* [Exercise details] Write out the material again exactly, please, and omit the pictures.

Information supplied start

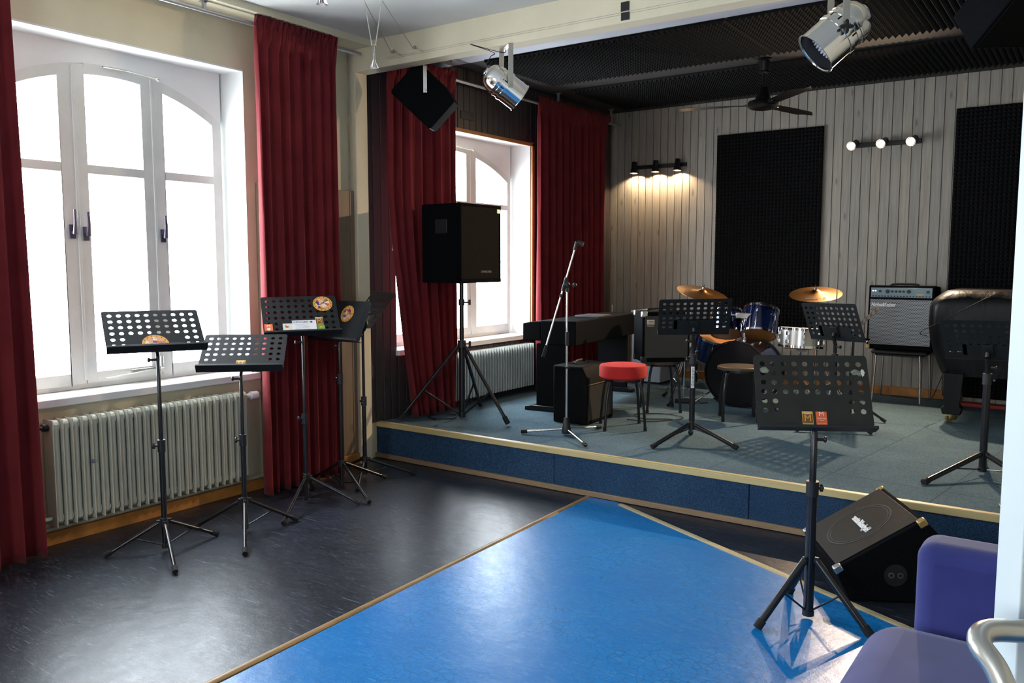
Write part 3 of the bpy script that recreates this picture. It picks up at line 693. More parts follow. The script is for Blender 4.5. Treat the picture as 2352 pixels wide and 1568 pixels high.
t_ = thing('paper_sheet', 'cream card with a small round picture, left of the white printed sheet', 'paper'); b = MB(); b.T = T3; b.box((.003, -.118, .001), (.0038, -.058, .098)); s_ = b.build('page', M_paper2, t_, smooth=False)
b = MB(); b.T = T3; b.prism([(-.092+.013*math.cos(k*PI/10), .075+.013*math.sin(k*PI/10)) for k in range(20)], .0038, .0043, 'x'); b.build('print', M_sticker, s_, smooth=False)

# front stand on the blue floor
def worn(y, z, w_, h_, m=None): 
    def f(t, T, w, h):
        b = MB(); b.T = T; rr = random.Random(int(y*1000)+3); n = 14
        pts = [(y+w_/2*math.cos(2*PI*k/n)*rr.uniform(.7, 1.15), z+h_/2*math.sin(2*PI*k/n)*rr.uniform(.7, 1.15)) for k in range(n)]
        b.prism(pts, .0002, .0006, 'x'); o = b.build('tape_residue', m or M_pastel, t, smooth=False); o['label'] = 'worn patch of old tape'
    return f
music_stand('front music stand beside the wedge monitor, worn desk with yellow and red M cards', (-.958, 3.605), R(-61.2), R(27.9), .004, .481, .341, .842,
    [(-1.101, 3.37), (-.697, 3.57), (-1.108, 3.84)], .27, .585, dm=M_deskw, ch=.0428, leg_r=.0155, pole_r=.0215, stickers=(card_M_yellow(-.030, .052, 1.02), card_M_orange(.027, .052, 1.02), worn(-.197, .268, .045, .030), worn(.188, .262, .045, .028), worn(.217, .262, .018, .036, M_paper2)), knob_side=1)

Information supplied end

* [Full output]
Write part 3 of the bpy script that recreates this picture. It picks up at line 693. More parts follow. The script is for Blender 4.5. Treat the picture as 2352 pixels wide and 1568 pixels high.
t_ = thing('paper_sheet', 'cream card with a small round picture, left of the white printed sheet', 'paper'); b = MB(); b.T = T3; b.box((.003, -.118, .001), (.0038, -.058, .098)); s_ = b.build('page', M_paper2, t_, smooth=False)
b = MB(); b.T = T3; b.prism([(-.092+.013*math.cos(k*PI/10), .075+.013*math.sin(k*PI/10)) for k in range(20)], .0038, .0043, 'x'); b.build('print', M_sticker, s_, smooth=False)

# front stand on the blue floor
def worn(y, z, w_, h_, m=None): 
    def f(t, T, w, h):
        b = MB(); b.T = T; rr = random.Random(int(y*1000)+3); n = 14
        pts = [(y+w_/2*math.cos(2*PI*k/n)*rr.uniform(.7, 1.15), z+h_/2*math.sin(2*PI*k/n)*rr.uniform(.7, 1.15)) for k in range(n)]
        b.prism(pts, .0002, .0006, 'x'); o = b.build('tape_residue', m or M_pastel, t, smooth=False); o['label'] = 'worn patch of old tape'
    return f
music_stand('front music stand beside the wedge monitor, worn desk with yellow and red M cards', (-.958, 3.605), R(-61.2), R(27.9), .004, .481, .341, .842,
    [(-1.101, 3.37), (-.697, 3.57), (-1.108, 3.84)], .27, .585, dm=M_deskw, ch=.0428, leg_r=.0155, pole_r=.0215, stickers=(card_M_yellow(-.030, .052, 1.02), card_M_orange(.027, .052, 1.02), worn(-.197, .268, .045, .030), worn(.188, .262, .045, .028), worn(.217, .262, .018, .036, M_paper2)), knob_side=1)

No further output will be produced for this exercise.